The Virgin Prince's War Journal

The grim and gritty side of things. If everyone had a soundtrack to their lives, mine would be the best.

Monday, January 19, 2004

George W. Bush: A.D.D. President

Friends and Foes,

Too long has it been since I've written. Too long since the gelatinous orbs in your skulls took in the vision of fresh, new literary finery. Too long since your minds were reminded once more of my absolute magnificence. Suffer the blandness of your peon-minds no longer, the Virgin Prince has returned!
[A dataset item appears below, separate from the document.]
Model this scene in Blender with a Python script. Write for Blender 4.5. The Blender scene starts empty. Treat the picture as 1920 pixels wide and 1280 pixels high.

I've been ridiculously busy with work, crime-fighting, and vampire hunting, not to mention a few bouts of ceremonial combat in the underground mud-pits of the jade women, the warrior people that live in the center of the Earth. Three fierce female warriors I had to face, so that they might complete the ritual of attaining womanhood. Indeed, at times during the grappling match, it felt that I myself had likewise achieved manhood. Though I held my own, the fighters initially overwhelmed me with an attack I had never seen before, "the camel-toe-stomp". Indeed, the girls were well-trained, I very nearly submitted. After nearly passing out from lack of oxygen, I quickly adapted, and repelled the comely lasses once more. Strange that they should know what camels are, down deep within the center of the Earth.

A recent phone conversation with Rush Girl reminded me of my annoyance with Bush. Now that we've successfully landed two rovers on Mars, suddenly the prez wants to build a base on the moon and send people to Mars, this within 15 years. NASA has been saying we're at least 30 years from going to Mars, but what would they know? Conversely, it's well known that everyone that gets a cushy position in the National Guard is well-trained in astrophysics, with extra lessons given to those that abandon their posts. And in order to properly run an oil company into the ground, one must first have a complete knowledge of our current technological ability.

And where will the money come from for this ridiculously large project? Never fear, Bush has it all planned out. The cost will of course be paid by the middle and lower class families of our fair nation, thanks to extra taxation. But fear not, the upper class will do it's part as well, no doubt providing future well-paid NASA staff and astronauts, courtesy of their expensively, and therefore better, educated children.

The saddest thing of all is that NASA has pulled the plug on the Hubble telescope, probably our greatest achievement in space in recent years, due to El Presidente's mandate. Though it continues to function properly and still maintains great potential, the Hubble will be allowed to turn into space-junk and drift off, so that we can focus instead on the fantastic trip to Mars. I hope they make sure to pad the ship with garlic for protection against space-vampires and rainbow-tracking software for finding pots of gold. The crew will have to be the best of the best, namely Papa Smurf, Frankenstein, Strawberry Shortcake, the Little Prince, and Falcor, the luck-dragon. Gee, I sure hope they don't lose any teeth during the voyage, that'd be a long way for the tooth-fairy to travel.

At least Hubble is a reality.

Of course, this is the problem with a president that has the mental development of an 8 year old boy. An 8 year old boy with a coke habit. We send a few rovers to Mars and suddenly Bush realizes that space is cool, having already outgrown his collection of Yu-Gi-Oh cards. "We're gonna build a space station on the moon and go to Mars!" he proudly exclaims. If we'd found a new dinosaur fossil instead, I have no doubt that Bush would have promised us Jurassic Park in 15 years. Oh well, all that's left to do is wait for Bush to get bored and move back to an interest in cowboys, or Pokémon.

As Johnny Cash said, “There’s a silver lining behind every cloud.” I have glorious news as well! William Shatner is coming out with another album. Thank god! It’s about time. Those Priceline commercials have been off the air for some time now, and the only recent song on a cd is his “Still In Love” song with Ben Folds. Wait, I take that back. There’s also “Miss United States” from the Miss Congeniality soundtrack. But prior to that, we hadn’t heard from him since “The Transformed Man”, and woefully, that is out of print.

The new album was produced by Ben Folds of course, who likewise was on the Priceline commercials with old Bill. The album will also feature guest appearances, including Kris Kristofferson and Henry Rollins. Perhaps, with a little luck, when this album comes out later this year, it’ll prompt a rerelease of “The Transformed Man”. A man can hope. I have my happy thought!

All this, plus an upcoming Batman movie that WON’T be horribly destroyed by Joel Schumacher and his homosexual fantasies. Well I’d better get going, there’s a burrito shop out there that needs patrolling, but I’ll be back tomorrow, and with tales of grand, new adventures! Try not to go incontinent as you wait until then.